At this point, time to return. As always, for me at least, going down a hill, is a bit trickier than going up (something I think about when ascending), however, going down this hill was not too bad. Lest anyone think that I am a wuss, what I am really thinking about is the time and inconvenience of an injury. The pain is easily dealt with, but the time and effort wasted just getting back to the point before the injury is what really hurts. 



Looking across the shrine.








When I returned to the temple, I found a retired Thai banker waiting to talk to me. This gentleman had been educated in England, in the banking business, had worked in Thailand, but now was retired. His name is Mr Nirat Boonsoong, and in his youthful retirement years he is devoting his efforts to restoring and protecting this site, as well as building a museum to house artefacts and to exhibit the history of the area to locals and to visitors. He estimates that he will need 400,000 baht (~us$10,000) to do this. This money will have to be raised by himself and his working committee as the provincial government is not in a position to help. He spoke good English and was clearly interested in the history of this section of Thailand.

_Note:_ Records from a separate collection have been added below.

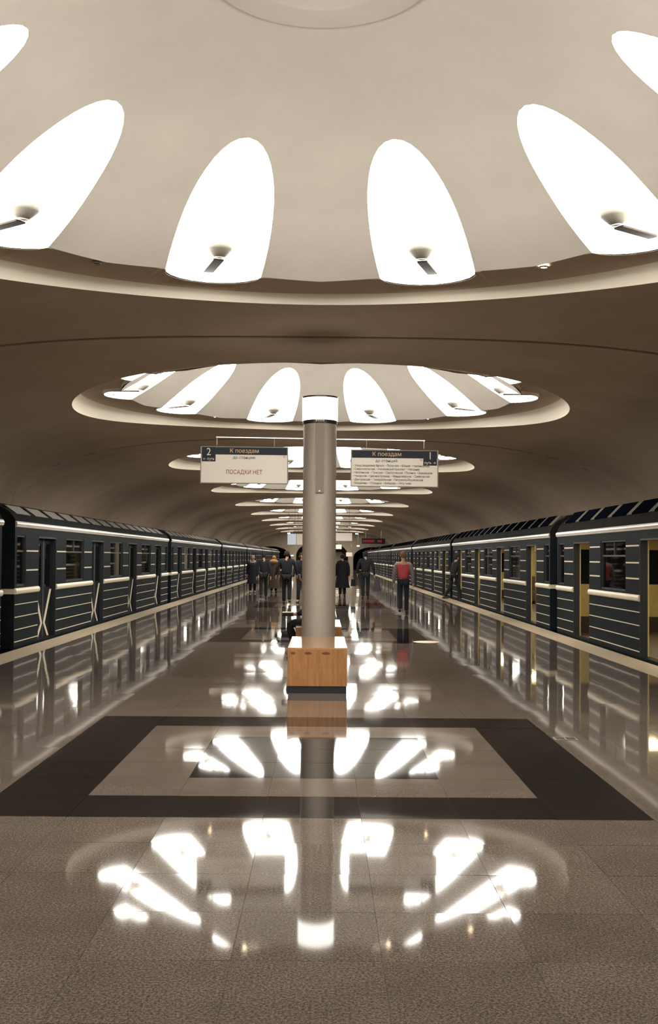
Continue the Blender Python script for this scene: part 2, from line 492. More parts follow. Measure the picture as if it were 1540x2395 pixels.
b = MB(); b.box(-0.06, 0.06, 0.03, 0.64, -0.02, 0.0); arm_me = b.mesh('bracket_arm', 'arm')
b = MB(); b.lathe([(0.038, 0.0), (0.05, -0.012), (0.055, 0.0), (0.05, 0.01)], 16); dl_me = b.mesh('downlight', 'chrome', smooth=True)
b = MB(); b.lathe([(0.001, -0.006), (0.03, -0.004), (0.038, 0.0), (0.001, 0.004)], 14); db_me = b.mesh('bulb', 'bulb')
b = MB(); b.lathe([(0.001, -0.006), (0.03, -0.004), (0.038, 0.0), (0.001, 0.004)], 14); dbo_me = b.mesh('bulb', 'dark')
ORD = ['behind the camera', 'nearest, filling the top of the picture', 'second from the camera, above the column', 'third from the camera, behind the two signs', 'fourth from the camera', 'fifth from the camera', 'sixth from the camera', 'seventh from the camera', 'eighth from the camera', 'ninth from the camera', 'tenth and farthest from the camera']
for di, c in enumerate(DOMES):
    root = empty('ceiling_dome', (0, c, 4.95))
    tag(root, 'cream scalloped light dome, ' + ORD[di], 'dome', 'light domes along the vault')
    off = (0, 0, -4.95)
    put('dome_shell', dome_me, root, off); put('rim', rim_me, root, off); put('soffit', soffit_me, root, off)
    put('medallion', med_me, root, off); put('edge_band', edge_me, root, off)
    for kx in range(10):
        ph = R(18 + 36 * kx)
        n = put('light_niche', niche_me, root, off, (0, 0, -ph))
        if di <= 5:
            put('reflector_bowl', bowl_me, n, (0, 3.73, 5.0), (R(8), 0, 0))
            put('bowl_cap', cap_me, n, (0, 3.73, 4.99), (R(8), 0, 0))
            put('bracket_arm', arm_me, n, (0, 3.73, 4.99))
    azs = [36, -36, 90, -90, 142, -142, 164, -164]
    for a in azs:
        if di > 7 and abs(a) != 36: continue
        q = R(a); p = (4.32 * math.sin(q), 4.32 * math.cos(q), -0.045)
        dl = put('downlight', dl_me, root, p)
        lit = not ((di == 1 and a == -36) or (di in (3,) ) or (di == 5 and a == -36) or (di == 2 and a == -142))
        put('bulb', db_me if lit else dbo_me, dl)

# ------------------------------------------------------------------ end walls
def poly_wall(name, y, thick, outer, holes, m):
    cu = bpy.data.curves.new('w', 'CURVE'); cu.dimensions = '2D'; cu.fill_mode = 'BOTH'; cu.extrude = thick / 2
    for pts in [outer] + holes:
        sp = cu.splines.new('POLY'); sp.points.add(len(pts) - 1); sp.use_cyclic_u = True
        for i, p in enumerate(pts): sp.points[i].co = (p[0], p[1], 0, 1)
    o = bpy.data.objects.new('w', cu); C.objects.link(o)
    dg = bpy.context.evaluated_depsgraph_get(); me = bpy.data.meshes.new_from_object(o.evaluated_get(dg))
    bpy.data.objects.remove(o); bpy.data.curves.remove(cu)
    me.transform(Matrix.Translation((0, y, 0)) @ Matrix.Rotation(PI / 2, 4, 'X'))
    me.materials.clear(); me.materials.append(M[m])
    return put(name, me)
outer = [(-9.4, -1.5), (9.4, -1.5), (9.4, 0)] + [(9.3 * math.cos(PI * i / 40), 1.0 * vault_z(9.3 * math.cos(PI * i / 40)) + 0.02) for i in range(41)] + [(-9.4, 0)]
def portal(s):
    p = [(3.95, -1.4), (8.9, -1.4), (8.9, 1.2)] + [(6.42 + 2.48 * math.cos(PI * i / 14), 1.5 + 1.35 * math.sin(PI * i / 14)) for i in range(15)]
    return [(s * a, b) for a, b in p]
arch = [(-3.3, 0.0), (3.3, 0.0), (3.3, 1.6)] + [(3.3 * math.cos(PI * i / 18), 1.7 + 1.9 * math.sin(PI * i / 18)) for i in range(19)]
tag(poly_wall('wall_back', END + 0.2, 0.5, outer, [portal(-1), portal(1), arch], 'endwall'), kind='structure')
tag(poly_wall('wall_front', BACK - 0.2, 0.4, outer, [], 'endwall'), kind='structure')
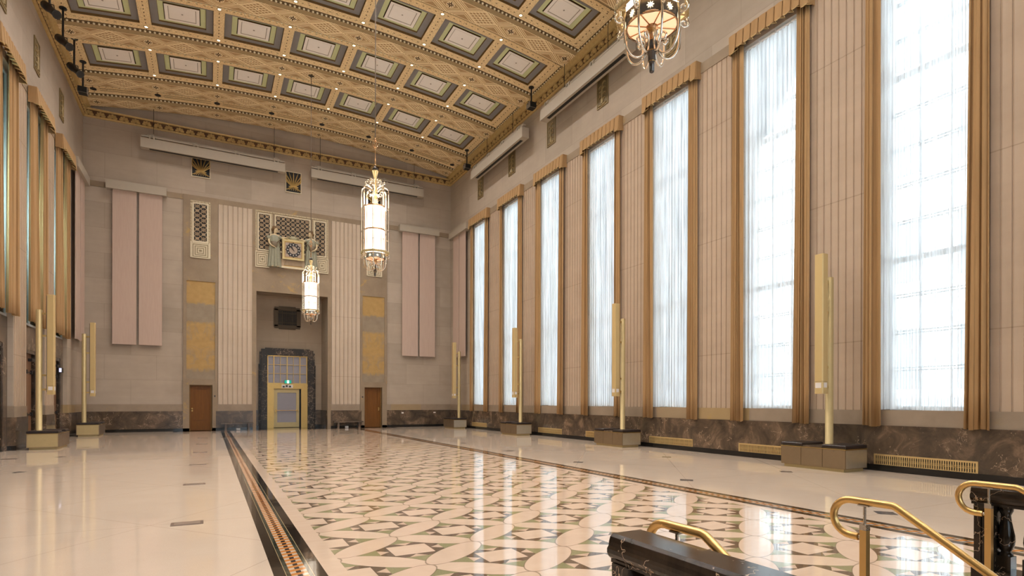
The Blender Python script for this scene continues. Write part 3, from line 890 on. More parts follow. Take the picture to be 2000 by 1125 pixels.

We spent an hour or more chatting, most pleasant.


Mr Boonsoong



He was agreeable to having his contact details listed here.
Mr Nirat Boonsoong
PO Box 3
Takuapa
Phang-nga Province,
Thailand.
If anyone wishes to visit this site or to learn more, or to even help, please feel free to do so.
M.K. and my tuk tuk driver Mr Vitanni.
After this, tired, a little bruised, with wet MBTs, but with a camera filled with photos and a log book filled with scribbles, I returned to Takuapa and my hotel for a well deserved rest.